* Given information *
· · · · ·

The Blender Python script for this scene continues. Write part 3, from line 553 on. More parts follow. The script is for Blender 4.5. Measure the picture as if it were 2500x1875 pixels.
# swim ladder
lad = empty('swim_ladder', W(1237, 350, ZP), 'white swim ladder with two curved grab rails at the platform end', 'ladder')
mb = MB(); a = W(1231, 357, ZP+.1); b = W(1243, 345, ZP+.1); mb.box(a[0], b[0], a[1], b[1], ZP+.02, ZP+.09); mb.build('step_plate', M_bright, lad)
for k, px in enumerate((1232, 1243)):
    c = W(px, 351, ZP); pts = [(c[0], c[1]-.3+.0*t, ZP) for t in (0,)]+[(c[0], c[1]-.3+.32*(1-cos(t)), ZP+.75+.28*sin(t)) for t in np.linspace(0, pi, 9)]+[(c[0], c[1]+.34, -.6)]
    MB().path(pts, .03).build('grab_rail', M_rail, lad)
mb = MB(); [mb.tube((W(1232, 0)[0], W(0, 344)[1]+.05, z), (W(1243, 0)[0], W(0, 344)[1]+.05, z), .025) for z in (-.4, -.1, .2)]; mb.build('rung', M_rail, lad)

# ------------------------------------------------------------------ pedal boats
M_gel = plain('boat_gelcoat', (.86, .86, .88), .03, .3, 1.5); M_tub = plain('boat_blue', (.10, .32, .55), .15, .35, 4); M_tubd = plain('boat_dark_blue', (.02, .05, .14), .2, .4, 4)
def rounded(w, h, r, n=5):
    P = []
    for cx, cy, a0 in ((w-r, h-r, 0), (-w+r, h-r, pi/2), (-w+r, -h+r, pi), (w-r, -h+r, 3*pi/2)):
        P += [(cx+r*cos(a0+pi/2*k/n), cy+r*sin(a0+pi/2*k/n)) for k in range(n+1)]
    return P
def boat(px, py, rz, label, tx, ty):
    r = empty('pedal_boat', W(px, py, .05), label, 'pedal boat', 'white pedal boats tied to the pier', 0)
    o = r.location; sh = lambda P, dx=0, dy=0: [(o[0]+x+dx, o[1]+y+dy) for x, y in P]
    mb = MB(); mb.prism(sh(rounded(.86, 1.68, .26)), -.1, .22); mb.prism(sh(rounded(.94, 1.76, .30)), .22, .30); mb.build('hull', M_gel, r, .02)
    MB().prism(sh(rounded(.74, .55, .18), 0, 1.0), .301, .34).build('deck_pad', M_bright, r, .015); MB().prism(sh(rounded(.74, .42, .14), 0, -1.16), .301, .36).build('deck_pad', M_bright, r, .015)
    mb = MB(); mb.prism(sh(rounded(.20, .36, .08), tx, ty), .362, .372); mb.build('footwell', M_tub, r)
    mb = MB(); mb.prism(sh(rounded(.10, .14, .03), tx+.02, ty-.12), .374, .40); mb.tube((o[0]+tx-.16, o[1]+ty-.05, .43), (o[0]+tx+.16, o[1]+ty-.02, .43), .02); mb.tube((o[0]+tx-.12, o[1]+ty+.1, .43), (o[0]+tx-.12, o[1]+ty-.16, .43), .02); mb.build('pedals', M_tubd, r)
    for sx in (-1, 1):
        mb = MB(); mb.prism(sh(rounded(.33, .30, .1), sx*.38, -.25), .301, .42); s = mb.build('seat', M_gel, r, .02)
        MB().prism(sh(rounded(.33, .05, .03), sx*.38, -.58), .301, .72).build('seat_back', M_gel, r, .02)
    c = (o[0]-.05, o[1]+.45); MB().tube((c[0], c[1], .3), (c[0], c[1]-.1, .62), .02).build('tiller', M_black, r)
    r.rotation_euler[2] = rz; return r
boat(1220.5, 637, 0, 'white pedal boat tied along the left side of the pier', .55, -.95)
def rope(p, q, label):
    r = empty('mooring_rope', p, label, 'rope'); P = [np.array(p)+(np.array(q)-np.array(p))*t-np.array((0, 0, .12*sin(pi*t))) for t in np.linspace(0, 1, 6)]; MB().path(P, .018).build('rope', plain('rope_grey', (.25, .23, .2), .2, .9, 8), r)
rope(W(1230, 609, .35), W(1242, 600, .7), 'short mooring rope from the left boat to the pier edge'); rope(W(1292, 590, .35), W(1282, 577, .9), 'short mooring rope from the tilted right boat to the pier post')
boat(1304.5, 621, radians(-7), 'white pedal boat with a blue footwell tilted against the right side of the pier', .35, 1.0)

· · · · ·

* Stated problem *
Repeat the material from above exactly, word for word.

* Exercise solution *
The Blender Python script for this scene continues. Write part 3, from line 553 on. More parts follow. The script is for Blender 4.5. Measure the picture as if it were 2500x1875 pixels.
# swim ladder
lad = empty('swim_ladder', W(1237, 350, ZP), 'white swim ladder with two curved grab rails at the platform end', 'ladder')
mb = MB(); a = W(1231, 357, ZP+.1); b = W(1243, 345, ZP+.1); mb.box(a[0], b[0], a[1], b[1], ZP+.02, ZP+.09); mb.build('step_plate', M_bright, lad)
for k, px in enumerate((1232, 1243)):
    c = W(px, 351, ZP); pts = [(c[0], c[1]-.3+.0*t, ZP) for t in (0,)]+[(c[0], c[1]-.3+.32*(1-cos(t)), ZP+.75+.28*sin(t)) for t in np.linspace(0, pi, 9)]+[(c[0], c[1]+.34, -.6)]
    MB().path(pts, .03).build('grab_rail', M_rail, lad)
mb = MB(); [mb.tube((W(1232, 0)[0], W(0, 344)[1]+.05, z), (W(1243, 0)[0], W(0, 344)[1]+.05, z), .025) for z in (-.4, -.1, .2)]; mb.build('rung', M_rail, lad)

# ------------------------------------------------------------------ pedal boats
M_gel = plain('boat_gelcoat', (.86, .86, .88), .03, .3, 1.5); M_tub = plain('boat_blue', (.10, .32, .55), .15, .35, 4); M_tubd = plain('boat_dark_blue', (.02, .05, .14), .2, .4, 4)
def rounded(w, h, r, n=5):
    P = []
    for cx, cy, a0 in ((w-r, h-r, 0), (-w+r, h-r, pi/2), (-w+r, -h+r, pi), (w-r, -h+r, 3*pi/2)):
        P += [(cx+r*cos(a0+pi/2*k/n), cy+r*sin(a0+pi/2*k/n)) for k in range(n+1)]
    return P
def boat(px, py, rz, label, tx, ty):
    r = empty('pedal_boat', W(px, py, .05), label, 'pedal boat', 'white pedal boats tied to the pier', 0)
    o = r.location; sh = lambda P, dx=0, dy=0: [(o[0]+x+dx, o[1]+y+dy) for x, y in P]
    mb = MB(); mb.prism(sh(rounded(.86, 1.68, .26)), -.1, .22); mb.prism(sh(rounded(.94, 1.76, .30)), .22, .30); mb.build('hull', M_gel, r, .02)
    MB().prism(sh(rounded(.74, .55, .18), 0, 1.0), .301, .34).build('deck_pad', M_bright, r, .015); MB().prism(sh(rounded(.74, .42, .14), 0, -1.16), .301, .36).build('deck_pad', M_bright, r, .015)
    mb = MB(); mb.prism(sh(rounded(.20, .36, .08), tx, ty), .362, .372); mb.build('footwell', M_tub, r)
    mb = MB(); mb.prism(sh(rounded(.10, .14, .03), tx+.02, ty-.12), .374, .40); mb.tube((o[0]+tx-.16, o[1]+ty-.05, .43), (o[0]+tx+.16, o[1]+ty-.02, .43), .02); mb.tube((o[0]+tx-.12, o[1]+ty+.1, .43), (o[0]+tx-.12, o[1]+ty-.16, .43), .02); mb.build('pedals', M_tubd, r)
    for sx in (-1, 1):
        mb = MB(); mb.prism(sh(rounded(.33, .30, .1), sx*.38, -.25), .301, .42); s = mb.build('seat', M_gel, r, .02)
        MB().prism(sh(rounded(.33, .05, .03), sx*.38, -.58), .301, .72).build('seat_back', M_gel, r, .02)
    c = (o[0]-.05, o[1]+.45); MB().tube((c[0], c[1], .3), (c[0], c[1]-.1, .62), .02).build('tiller', M_black, r)
    r.rotation_euler[2] = rz; return r
boat(1220.5, 637, 0, 'white pedal boat tied along the left side of the pier', .55, -.95)
def rope(p, q, label):
    r = empty('mooring_rope', p, label, 'rope'); P = [np.array(p)+(np.array(q)-np.array(p))*t-np.array((0, 0, .12*sin(pi*t))) for t in np.linspace(0, 1, 6)]; MB().path(P, .018).build('rope', plain('rope_grey', (.25, .23, .2), .2, .9, 8), r)
rope(W(1230, 609, .35), W(1242, 600, .7), 'short mooring rope from the left boat to the pier edge'); rope(W(1292, 590, .35), W(1282, 577, .9), 'short mooring rope from the tilted right boat to the pier post')
boat(1304.5, 621, radians(-7), 'white pedal boat with a blue footwell tilted against the right side of the pier', .35, 1.0)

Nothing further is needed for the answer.